Dr. Renee Obringer’s research interests focus on understanding and evaluating the impact of climate change on urban systems, with an emphasis on water and energy.
Dr. Renee Obringer’s research interests focus on understanding and evaluating the impact of climate change on urban systems, with an emphasis on water and energy. More broadly, she harnesses methods from data science, climatology, and civil engineering to study the nexus between climate change, people, and urban systems. At UNU-INWEH, she investigates climate change impacts and adaptation strategies for complex systems involving large-scale renewable energy generation, hydropower systems, multi-use reservoirs, and water-electricity demand nexus.
Renee’s expertise includes several computational techniques, including machine learning, applied statistics, agent-based modeling, and computational social science methods.
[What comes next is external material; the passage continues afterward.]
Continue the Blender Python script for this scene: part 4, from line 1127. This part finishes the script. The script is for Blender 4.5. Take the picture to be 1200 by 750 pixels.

She employs these state-of-the-art methodologies to investigate climate change impacts on various systems, both in the near- and long-term, with the aim of developing interpretable models for use by infrastructure managers and policymakers.
Renee is an assistant professor in the Department of Energy and Mineral Engineering at Penn State University, where she is also a faculty associate in the Earth and Environmental Systems Institute. Prior to starting her role at Penn State, Renee worked as a postdoctoral research fellow at the National Socio-Environmental Synthesis Center at the University of Maryland. She has a Ph.D. in environmental and ecological engineering from Purdue University and a B.Sc. in Environmental engineering from Ohio State University.